What goes around comes around. From a district-run school-based model of professional development to three years of administering mentoring programs run by full-time staff out of the ill-fated regions, the Department of Education is returning to the school-based, peer-to-peer system of training and acclimating first-year teachers and other staff whom the UFT has long sought to support.

“We now have a program in place systemwide where mentoring of new staff is done colleague-to-colleague, by members of a teacher’s own school community,” said Aminda Gentile, UFT vice president for education issues.

The union has always advocated for school-based mentoring.

“Now we have to ensure the DOE makes it work right,” Gentile said.

Where possible, teachers are mentored by colleagues with the same certification or license.

“The UFT always insisted that real mentoring was done collaboratively and that it had to be non-evaluative and nonjudgmental,” said Gentile, director of the UFT Teacher Center. “Mentors cannot be supervisors. They’re not there to take names or keep scores.”

It’s not just their work in the classroom for which new pedagogues are being assisted.

“New teacher induction is key. The DOE finally gets that if they want students to achieve and the best teachers to stay, new staff have to have practiced hands helping move their instructional work forward while they are made to feel connected to the school learning community,” Gentile said.

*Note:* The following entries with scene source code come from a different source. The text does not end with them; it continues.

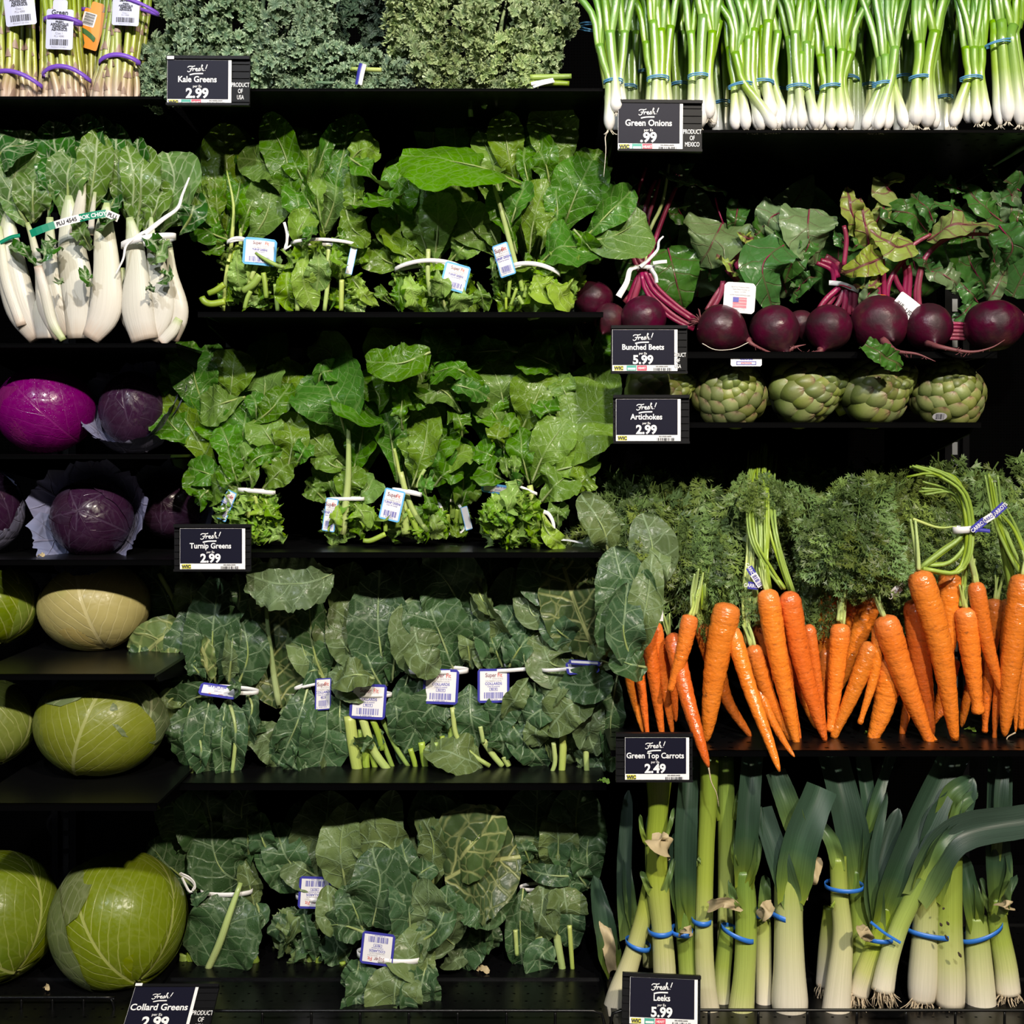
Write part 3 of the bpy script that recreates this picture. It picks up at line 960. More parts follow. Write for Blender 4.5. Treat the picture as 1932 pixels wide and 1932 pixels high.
def fan(b, cx, ty, n, spread, h, w, seed, Y, jit=0.25, m=None, up=0.3, arc=0.02):
    """further leaves of a bunch fanning out behind the listed ones (frame pixels)"""
    r = random.Random(seed)
    for i in range(n):
        a = -spread + 2 * spread * (i + 0.5) / n + r.uniform(-0.1, 0.1)
        hh = h * r.uniform(1 - jit, 1)
        x2, y2 = cx + math.sin(a) * hh * 0.8, ty - math.cos(a) * hh
        b.L([(cx + r.uniform(-12, 12), ty, 0), (cx + math.sin(a) * hh * 0.35, ty - hh * 0.52 * math.cos(a), 0), (x2, y2, 0)], w * r.uniform(0.75, 1.15), r.random() < 0.45, Y=Y + r.uniform(-0.02, 0.03), m=m, up=up, arc=arc)
# ------------------------------------------------------------------ turnip greens
def turnip(label, px, row, Y, group='tied bunches of turnip greens', yb=0.14):
    crop()
    z = SHELF['M2' if row < 800 else 'M3']
    b = W(px, row, Y)
    b[2] = z
    return Bunch('turnip_greens_bunch', label, 'greens', b, group, Y=yb)


A, B_, C_, D_ = (360, 180, 4.6), (690, 180, 3.5127), (290, 600, 4.293), (700, 600, 4.025)

# --- upper row, first bunch
t = turnip('turnip greens bunch at left end of upper row, blue-edged tag facing forward', 468, 585, 0.06)
fan(t, 455, 455, 3, 0.6, 230, 88, 3, 0.16)
crop(*A)
t.L('330,1240 310,700 290,240', 380, 1, roll=5)
t.L('250,1240 180,850 150,440', 260, 1)
t.L('200,1240 70,1000 20,680', 240, 1, roll=-15)
t.L('340,1250 400,900 470,520', 250)
t.L('320,1250 240,1050 200,560', 180, 1)
t.L('300,1250 190,1040 90,740', 230, 0, roll=18)
t.L('330,1260 190,1200 50,1110', 270, 0, roll=-10)
t.L('290,1300 230,1330 150,1330', 150, 0)
t.L('480,1300 650,1050 720,690', 360, 1, roll=12)
t.L('420,1240 500,1000 620,740', 200, 0, roll=25)
t.stem('330,1500 360,1200 370,950 310,640', 34, 'stalk', ends=(1, .3))
t.stem('430,1350 435,1150 430,1040', 34, 'stalk')
Yf = t.Y
t.cutends(270, 700, 1380, 1800, 26, size=(100, 190), seed=3)
t.stem('330,1420 300,1620 283,1870', 34, 'stalk')
t.stem('410,1290 370,1400 345,1500', 40, 'stalk2')
t.L('420,1330 400,1500 430,1700', 150, 1, rib=0, m='shred')
t.stem('520,1460 470,1590 415,1700', 62, 'stalk2')
t.stem('570,1470 530,1570 480,1690', 42, 'stalk')
t.stem('600,1560 540,1640 450,1700', 70, 'stalk2')
t.stem('630,1540 645,1640 655,1760', 46, 'stalk2')
t.stem('735,1640 745,1760 755,1870', 44, 'stalk2')
t.stem('290,1640 220,1690 150,1720', 56, 'stalk2')
t.stem('300,1790 180,1810 120,1790 95,1750', 62, 'stalk2')
t.stem('520,1700 490,1760 465,1850', 40, 'stalk2')
t.band(395, 1262, 88, 34, 6, 40)
t.label(598, 1355, 285, 236, 4, 12, 0, 'turnip', bend=0.10)
t.stem('880,1500 760,1480 640,1420 560,1365', 40, 'stalk2', ends=(1, .5))

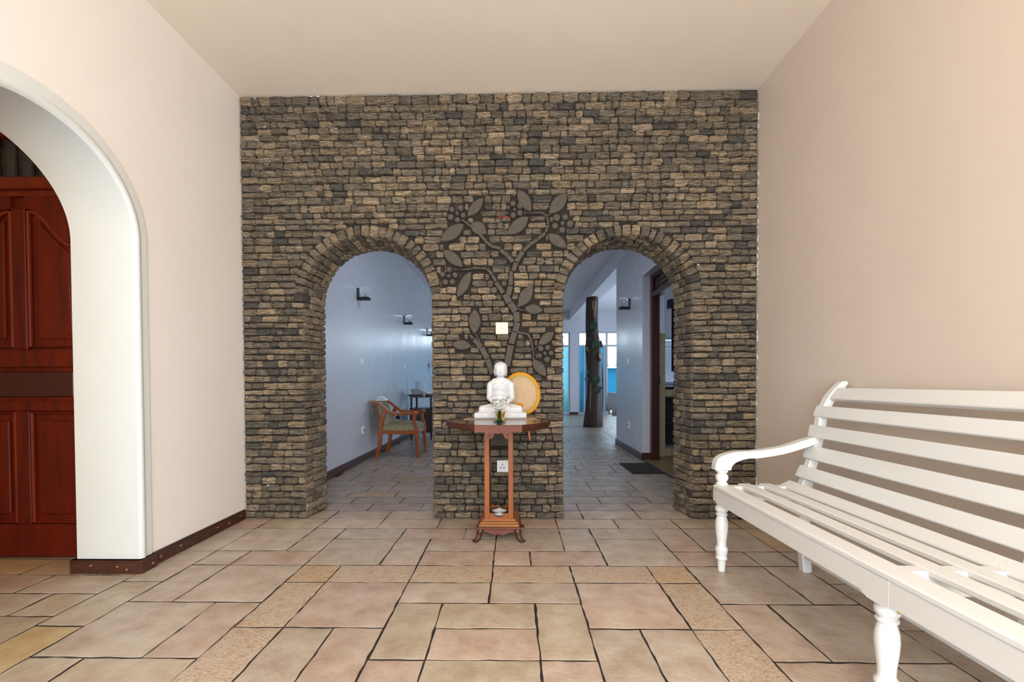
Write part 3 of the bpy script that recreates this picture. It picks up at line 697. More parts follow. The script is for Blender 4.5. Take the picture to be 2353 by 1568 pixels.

It’s also not supposed to be done haphazardly. Every principal is accountable, and every school is required to have a New Teacher Induction Committee, composed of the principal (or the principal’s designee), the UFT chapter leader (or designee) and a majority of teachers. Schools are also required to submit a School-Based Mentoring Plan to the DOE.

UFT Teacher Center staff member Carol Haupt, who serves as UFT liaison for mentoring to the DOE, noted that the school-based mentors get “mentoring,” too.

“Every network in every school support organization has a lead instructional mentor, made up mostly of UFT members who served as full-time mentors under the previous mentoring model,” Haupt noted.

“Plus, the UFT Teacher Center is providing citywide professional development for the school-based mentors and is also collecting data from the field to see just how well the new model is being implemented and working.”

How does it look so far?

Haupt cautioned that the union won’t know for sure that new members are indeed getting quality mentoring until reports from chapter leaders are all in. A recent e-mail blast from Gentile to chapter leaders requested that information about any eligible new teachers not receiving appropriate mentoring or about schools with inadequate mentoring plans should be sent to her immediately. The union plans to use the reports to once more prod the DOE to get it right.

“Because of the changes in the model this year, we are concerned that program implementation was delayed and our newest members were not matched with mentors in a timely fashion,” Haupt said. “September and October are always the crucial months for new teachers to receive support.”